Outside Voices: Margaret Lowrie Robertson on an Eye-Opening 'Evening News'

(Margaret Lowrie Robertson)
Each week we invite someone from outside PE to weigh in with their thoughts about CBS News and the media at large. This week, we turned to Margaret Lowrie Robertson, who was an International Correspondent in CNN’s London Bureau from 1993 to 2002. Robertson, one of the first female reporters to broadcast live from inside Iraq during the Allied bombing campaign, worked as a reporter in CNN's Chicago Bureau from 1989 to 1993 and also covered the Middle East for CBS News in Cairo. She is the author of Season of Betrayal. Below, Robertson discusses her surprise at the number of women on the "Evening News" – a stark contrast to when she worked at the network. As always, the opinions expressed and factual assertions made in “Outside Voices” are those of the author, not ours, and we seek a wide variety of voices.
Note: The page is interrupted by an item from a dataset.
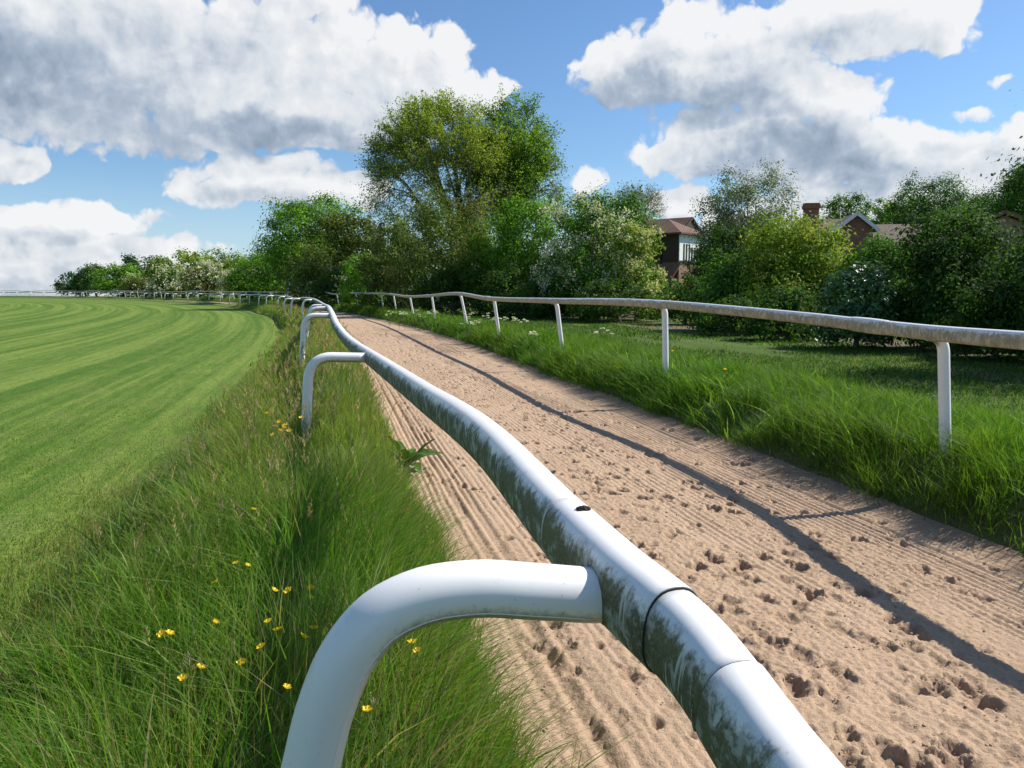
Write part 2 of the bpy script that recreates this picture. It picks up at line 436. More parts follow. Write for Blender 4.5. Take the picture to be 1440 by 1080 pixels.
relief = t.m('ADD', t.m('MULTIPLY', t.m('SUBTRACT', d0['Raw'], d1['Raw']), 0.10), t.m('MULTIPLY', t.m('SUBTRACT', d0['Soft'], d2['Soft']), 0.30))
soft = t.noise(t.mapv(cv.outputs[0], (1, 1.5, 1)), 0.22, 4, 0.5)
wv = t.node('ShaderNodeVectorMath', operation='ADD'); t.l.new(cv.outputs[0], wv.inputs[0])
ws = t.node('ShaderNodeVectorMath', operation='SCALE'); t.set(ws.inputs[0], t.noise(cv.outputs[0], 0.25, 4, 0.55, out=1)); ws.inputs['Scale'].default_value = 4.5
wo = t.node('ShaderNodeVectorMath', operation='SUBTRACT'); t.l.new(ws.outputs[0], wo.inputs[0]); wo.inputs[1].default_value = (2.25, 2.25, 0)
t.l.new(wo.outputs[0], wv.inputs[1])
belly = t.m('MAXIMUM', blob_field(t, wv.outputs[0], BELLIES), 0.0)
shade = t.m('ADD', t.m('ADD', 0.74, relief), t.m('MULTIPLY', t.m('SUBTRACT', soft, 0.5), 0.25))
shade = t.m('SUBTRACT', shade, t.m('MULTIPLY', belly, 0.64))
shade = t.m('ADD', shade, t.m('MULTIPLY', t.m('SUBTRACT', 1.0, t.step(0.2, 1.2, d0['Soft'])), 0.14))
rampn = t.node('ShaderNodeValToRGB'); t.set(rampn.inputs[0], shade)
cr = rampn.color_ramp
cr.elements[0].position = 0.0; cr.elements[0].color = (0.25, 0.32, 0.42, 1)
cr.elements[1].position = 1.0; cr.elements[1].color = (0.93, 0.94, 0.95, 1)
e = cr.elements.new(0.35); e.color = (0.44, 0.52, 0.63, 1)
e = cr.elements.new(0.68); e.color = (0.74, 0.78, 0.83, 1)
SKY_STRENGTH = 0.1
EXPO = 2 ** 0.45
cloud_col = t.node('ShaderNodeVectorMath', operation='SCALE'); t.l.new(rampn.outputs[0], cloud_col.inputs[0]); cloud_col.inputs['Scale'].default_value = 0.98 / EXPO / SKY_STRENGTH
sky = t.node('ShaderNodeTexSky', sky_type='NISHITA', sun_disc=False, sun_elevation=SUN_EL, sun_rotation=SUN_AZ, altitude=60, air_density=1.0, dust_density=0.6, ozone_density=1.6)
air = t.mix(1.0, sky.outputs[0], (0.64, 0.83, 1.02, 1), 'MULTIPLY')
hz = t.m('MULTIPLY', t.step(9.0, 0.0, eln), 0.30)
air = t.mix(hz, air, (6.2, 7.4, 9.0, 1))
mixd = t.mix(t.m('MULTIPLY', d0['Density'], 0.97), air, cloud_col.outputs[0])
below = t.step(0.0, -1.0, eln)
mixd = t.mix(below, mixd, (1.2, 1.5, 1.0, 1))
t.set(bg.inputs['Color'], mixd); bg.inputs['Strength'].default_value = SKY_STRENGTH

# ------------------------------------------------------------------ ground
def ground_z(s, t):
    s = np.asarray(s, float); t = np.asarray(t, float)
    z = 0.05 * (fbm(s * 0.25, t * 0.13, 3, 3) - 0.5) * sstep(-1.0, -4, s)
    z = z + 0.19 * sstep(-1.7, -0.4, s) * (1 - sstep(0.15, 0.62, s))
    edge = 0.10 * (fbm(t * 0.9, t * 0 + 3.3, 4, 9) - 0.5)
    z = z - 0.09 * sstep(0.52, 0.72, s + edge) * (1 - sstep(3.85, 4.0, s + edge))
    z = z + 0.34 * sstep(3.88, 4.5, s + edge) - 0.13 * sstep(5.2, 6.8, s) + 0.05 * (fbm(s * 1.3, t * 1.1, 3, 21) - 0.5) * sstep(3.9, 4.6, s)
    x, y = W(s, t)
    d = np.hypot(x, y)
    far = np.maximum(d - 215, 0)
    z = z - 0.03 * far
    return z
S = np.unique(np.concatenate([np.linspace(-250, -30, 56), np.linspace(-30, -6, 40), np.linspace(-6, 9, 151), np.linspace(9, 30, 60), np.linspace(30, 260, 47)]))
T = np.unique(np.concatenate([np.linspace(-60, -4, 15), np.linspace(-4, 30, 137), np.linspace(30, 100, 90), np.linspace(100, 460, 130)]))
SS, TT = np.meshgrid(S, T)
X, Y = W(SS, TT); Z = ground_z(SS, TT)
me = np_mesh('meadow', np.stack([X, Y, Z], -1).reshape(-1, 3), grid_faces(len(T), len(S)), 4, smooth=True, uv=np.stack([SS, TT], -1).reshape(-1, 2))
m, t, bs = material('turf_and_soil')
uv = uv_co(t); sep = t.node('ShaderNodeSeparateXYZ'); t.set(sep.inputs[0], uv); s_, t_ = sep.outputs[0], sep.outputs[1]
pos = geo_pos(t)
wob = t.m('MULTIPLY', t.m('SUBTRACT', t.noise(t.mapv(uv, (1, 0.08, 1)), 0.6, 3, 0.5, dim='2D'), 0.5), 0.9)
sw = t.m('ADD', s_, wob)
stripe = t.m('MULTIPLY_ADD', t.m('SINE', t.m('MULTIPLY', sw, 2 * math.pi / 2.0)), 0.5, 0.5)
stripe2 = t.noise(t.mapv(uv, (1, 0.012, 1)), 2.3, 5, 0.65, dim='2D')
stripe = t.m('ADD', t.m('MULTIPLY', t.step(0.25, 0.75, stripe), 0.35), t.m('MULTIPLY', t.step(0.32, 0.68, stripe2), 0.65))
n_a = t.noise(pos, 0.9, 5, 0.6); n_b = t.noise(t.mapv(uv, (1, 0.25, 1)), 5.0, 5, 0.65, dim='2D'); n_c = t.noise(pos, 42.0, 3, 0.6)
fibre = t.noise(t.mapv(uv, (1, 0.12, 1)), 7.0, 6, 0.75, dim='2D'); tuft = t.noise(pos, 11.0, 4, 0.7)
stripe = t.m('ADD', stripe, t.m('ADD', t.m('MULTIPLY', t.m('SUBTRACT', fibre, 0.5), 1.3), t.m('MULTIPLY', t.m('SUBTRACT', n_a, 0.5), 0.5)))
g = t.mix(t.step(-0.05, 1.1, stripe), (0.062, 0.145, 0.010, 1), (0.215, 0.290, 0.050, 1))
g = t.mix(t.m('MULTIPLY', t.step(0.42, 0.68, tuft), 0.6), g, (0.050, 0.112, 0.012, 1))
g = t.mix(t.m('MULTIPLY', t.step(0.56, 0.72, t.noise(t.mapv(uv, (1, 0.4, 1)), 2.6, 5, 0.7, dim='2D')), 0.5), g, (0.20, 0.20, 0.06, 1))
g = t.mix(t.m('MULTIPLY', t.step(0.48, 0.72, n_b), 0.5), g, (0.15, 0.185, 0.05, 1))
g = t.mix(t.m('MULTIPLY', t.step(0.52, 0.75, n_a), 0.35), g, (0.16, 0.16, 0.045, 1))
g = t.mix(t.m('MULTIPLY', t.step(0.45, 0.7, n_c), 0.35), g, (0.045, 0.095, 0.012, 1))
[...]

On a visit to New York last month, I watched the CBS Evening News, along with millions of other people.

The anchor told the top story: A mass kidnapping in broad daylight at a center of higher education in Baghdad. Next, the Baghdad reporter popped up live on the screen. The anchor interviewed an Iraqi academic, then voiced over a couple of related topics before tossing to the correspondent on Capitol Hill.

And all of the above were women. The anchor, the Baghdad reporter, the Capitol Hill correspondent. Even the Iraqi academic. It was practically the ad break before the first sign of testosterone appeared.

An average night, perhaps, for CBS viewers now.

An eye-opener for me.

Having hardly seen CBS since we moved to London in 1993, finding this proliferation of women on the Evening News was akin to emerging from a Rip Van Winkle-type sleep to find an uber-race of intelligent, brightly-clad creatures had taken over Earth’s airwaves.